2. A panel sizing circular saw as claimed in claim 1, whereby the intermediate drive is designed as a chain drive.

3. A panel sizing circular saw as claimed in claim 1, whereby the intermediate drive is arranged on the inside of rear transverse wall of the machine, as viewed in cutting direction.

4. A panel sizing circular saw as claimed in claim 1, whereby the input side of the intermediate drive is connected with the angle drive associated with the hand wheel via a shaft which is preferably also designed as an articulated shaft and extends parallel to the sliding table side machine longitudinal wall, which angle drive is attached to the sliding table sided longitudinal wall of the machine and whose input extends through such wall and on the outside carries the said hand wheel.

5. A panel sizing circular saw as claimed in claim 1, whereby the intermediate drive is accommodated on a support bracket.

6. A panel sizing circular saw as claimed in claim 1, whereby provision is made for a guard associated with the intermediate drive, which overlappingly covers at least the upper side thereof.

7. A panel sizing circular saw as claimed in claim 1, whereby the lifting mechanism is designed as an upright threaded screw which is connected with the articulated shaft via an angle drive attached to the tilting frame.

8. A panel sizing circular saw as claimed in claim 1, whereby the tilting frame is tiltable by means of a thread drive linked to it which comprises an adjusting screw extending in a direction transverse to the cutting direction and having a degree of freedom for angular movement, which adjusting screw extends through the machine longitudinal wall associated with the sliding table and on the outside carries a hand wheel 10 attached to it.

9. A panel sizing circular saw as claimed in claim 8, whereby the adjusting screw on one side, with a threaded portion thereof, engages a nut pivotally attached to the tilting frame, and is on the other side supported by an axial bearing pivotally attached to the machine frame.

10. A panel sizing circular saw as claimed in claim 9, whereby the adjusting screw extends through the axial bearing and that the end portion thereof which stands out beyond such axial bearing extends through an associated opening of the sliding table sided longitudinal machine wall with an adequate amount of clearance and at its outer end carries the associated hand wheel which has a degree of freedom for angular movement relative to the sliding table sided longitudinal machine wall.

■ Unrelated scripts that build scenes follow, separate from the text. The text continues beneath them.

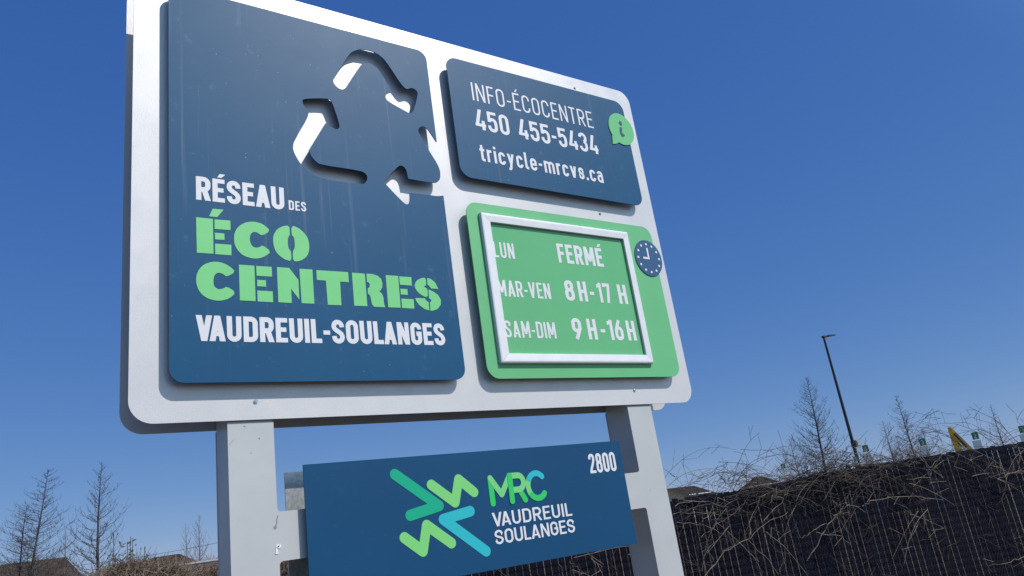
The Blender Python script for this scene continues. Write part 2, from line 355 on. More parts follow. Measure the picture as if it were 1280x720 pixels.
CUT_C = [(1.1572, 1.1481), (1.1255, 1.2001), (1.1133, 1.209), (1.097, 1.2111), (1.0823, 1.198), (1.075, 1.1799), (1.0817, 1.1647), (1.1166, 1.0987), (1.1604, 1.0244), (1.1574, 0.9752), (1.1452, 0.9572), (1.1241, 0.9456), (1.0043, 0.948), (1.0018, 0.9822), (0.993, 0.9997), (0.978, 1.0047), (0.9649, 0.9981), (0.9034, 0.9322), (0.8961, 0.9188), (0.8983, 0.9099), (0.9723, 0.8351), (0.987, 0.8292), (1.0008, 0.842), (1.0036, 0.8843), (1.0976, 0.8878), (1.1298, 0.8867), (1.163, 0.8952)]
SLAB = [
    [(0.19, 0.6771), (0.2434, 0.6773), (0.2433, 0.5509), (0.191, 0.5497)],
    [(0.2486, 0.6761), (0.3005, 0.6779), (0.3002, 0.6425), (0.2485, 0.6412)],
    [(0.2489, 0.6273), (0.2796, 0.6277), (0.2797, 0.6043), (0.2491, 0.6034)],
    [(0.2488, 0.5878), (0.3014, 0.5886), (0.3008, 0.5503), (0.2484, 0.55)],
    [(0.2435, 0.7151), (0.2793, 0.716), (0.2575, 0.6857), (0.2317, 0.6855)],
    [(0.4354, 0.6545), (0.4171, 0.6734), (0.3967, 0.6825), (0.3693, 0.683), (0.3454, 0.6745), (0.3248, 0.6572), (0.3125, 0.6335), (0.3101, 0.6074), (0.3135, 0.5857), (0.3254, 0.5649), (0.3448, 0.5502), (0.3713, 0.5449), (0.3916, 0.547), (0.4123, 0.5562), (0.4355, 0.5758), (0.4055, 0.5984), (0.3966, 0.5894), (0.3828, 0.5851), (0.3712, 0.5895), (0.3648, 0.6019), (0.3631, 0.6184), (0.3659, 0.6337), (0.373, 0.642), (0.3816, 0.6448), (0.3917, 0.6421), (0.4058, 0.6323)],
    [(0.5042, 0.6838), (0.4806, 0.678), (0.4604, 0.6649), (0.4472, 0.6443), (0.4429, 0.6248), (0.4445, 0.5985), (0.4512, 0.5765), (0.4679, 0.5592), (0.485, 0.5494), (0.5043, 0.5466), (0.5051, 0.5834), (0.4977, 0.5922), (0.4954, 0.6035), (0.4954, 0.6303), (0.5003, 0.6423), (0.504, 0.6458)],
    [(0.5114, 0.6839), (0.5348, 0.6791), (0.5558, 0.6619), (0.5693, 0.6418), (0.5727, 0.6188), (0.5721, 0.5954), (0.5633, 0.5715), (0.546, 0.5554), (0.5275, 0.5474), (0.5104, 0.5471), (0.5109, 0.5839), (0.5175, 0.5941), (0.5199, 0.6058), (0.5196, 0.6327), (0.5164, 0.6421), (0.5102, 0.6464)],
    [(0.3128, 0.4923), (0.2945, 0.5098), (0.2723, 0.5213), (0.2485, 0.5239), (0.2247, 0.5173), (0.2058, 0.5045), (0.1917, 0.4824), (0.1874, 0.4613), (0.1881, 0.4407), (0.1939, 0.4205), (0.2074, 0.4024), (0.2257, 0.3914), (0.2473, 0.3867), (0.2661, 0.3877), (0.2884, 0.3955), (0.3127, 0.4178), (0.2831, 0.4388), (0.2718, 0.4294), (0.2575, 0.426), (0.2466, 0.4313), (0.2412, 0.4407), (0.241, 0.4616), (0.2453, 0.4759), (0.2524, 0.4835), (0.2619, 0.4849), (0.273, 0.4808), (0.2839, 0.4717)],
    [(0.324, 0.5187), (0.3754, 0.5189), (0.3751, 0.3916), (0.3235, 0.3917)],
    [(0.3811, 0.5186), (0.4341, 0.5192), (0.4339, 0.4834), (0.3818, 0.483)],
    [(0.3826, 0.4685), (0.4122, 0.4684), (0.4119, 0.4455), (0.3824, 0.4451)],
    [(0.3818, 0.4297), (0.4337, 0.4299), (0.4336, 0.3906), (0.3817, 0.3908)],
    [(0.4521, 0.5198), (0.4951, 0.5203), (0.5255, 0.4776), (0.525, 0.4047), (0.4979, 0.4432), (0.498, 0.3909), (0.4514, 0.3915)],
    [(0.5314, 0.5201), (0.5785, 0.5207), (0.5779, 0.3923), (0.5325, 0.3923)],
    [(0.5928, 0.5195), (0.7129, 0.5209), (0.7129, 0.4816), (0.6792, 0.482), (0.6778, 0.3915), (0.6267, 0.391), (0.6259, 0.4822), (0.5926, 0.4822)],
    [(0.7276, 0.5201), (0.7783, 0.5195), (0.7775, 0.3928), (0.7265, 0.3923)],
    [(0.7843, 0.5199), (0.8076, 0.5209), (0.8293, 0.5152), (0.8424, 0.5034), (0.8462, 0.4877), (0.8442, 0.4716), (0.836, 0.4572), (0.8297, 0.4549), (0.8408, 0.4437), (0.8445, 0.4321), (0.8451, 0.4046), (0.8487, 0.3919), (0.8038, 0.3918), (0.7967, 0.4003), (0.7943, 0.4177), (0.7919, 0.4351), (0.7837, 0.4412), (0.7849, 0.4632), (0.7928, 0.4676), (0.7947, 0.4803), (0.7904, 0.486), (0.7845, 0.4867)],
    [(0.8624, 0.5201), (0.9144, 0.5206), (0.9119, 0.3928), (0.8609, 0.3925)],
    [(0.9184, 0.5188), (0.9703, 0.5197), (0.969, 0.4848), (0.9182, 0.4852)],
    [(0.9182, 0.469), (0.9477, 0.4692), (0.9477, 0.4458), (0.9183, 0.4461)],
    [(0.9182, 0.4293), (0.9701, 0.4297), (0.9692, 0.3919), (0.9176, 0.3923)],
    [(1.0336, 0.5225), (1.0125, 0.5185), (0.9917, 0.5076), (0.9812, 0.4905), (0.9817, 0.4762), (0.9907, 0.4604), (1.0044, 0.449), (1.0327, 0.4383), (1.0358, 0.4754), (1.0276, 0.4799), (1.0215, 0.4836), (1.0242, 0.4879), (1.0318, 0.4892)],
    [(1.0391, 0.5212), (1.0564, 0.5174), (1.0726, 0.5047), (1.0836, 0.4783), (1.0516, 0.4784), (1.044, 0.4883), (1.0378, 0.4921)],
    [(1.0387, 0.4735), (1.059, 0.4665), (1.0795, 0.4532), (1.0894, 0.4331), (1.0855, 0.4123), (1.07, 0.3952), (1.0492, 0.3873), (1.0373, 0.3864), (1.0393, 0.4202), (1.0462, 0.4267), (1.0461, 0.4328), (1.0377, 0.4365)],
    [(0.9779, 0.4353), (1.0194, 0.4359), (1.0236, 0.4276), (1.0337, 0.4212), (1.0331, 0.3874), (1.0129, 0.3926), (0.9911, 0.4077), (0.98, 0.4233)],
]

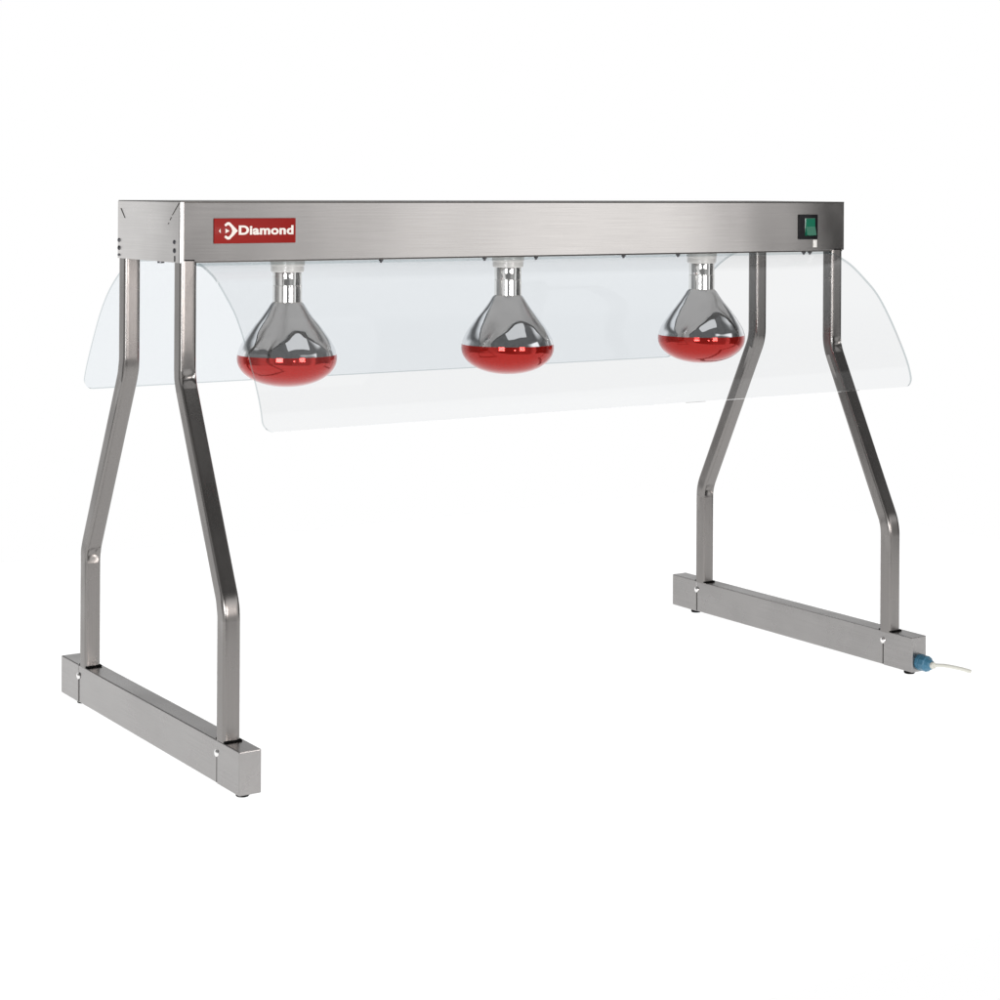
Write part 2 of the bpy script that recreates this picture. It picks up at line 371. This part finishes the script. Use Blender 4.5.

11. A panel sizing circular saw as claimed in claim 10, whereby the axial bearing comprises a bearing element provided with lateral extensions which is pivotally accommodated in a bearing bracket attached to the rear transverse wall of the machine, as viewed in cutting direction, on which bearing element the adjusting screw, which is rotatably held therein, axially abuts with one shoulder thereof.

12. A panel sizing circular saw as claimed in claim 8, whereby the adjusting screw is arranged parallel, and in close proximity, to the rear transverse machine wall, as viewed in cutting direction.

13. A panel sizing circular saw as claimed in claim 1, whereby the hand wheels are arranged at the same height level and at a certain distance from each other, with the hand wheel for angular adjustment being disposed at a point toward the rear transverse machine wall, as viewed in cutting direction, and the hand wheel for vertical adjustment at a point further away therefrom.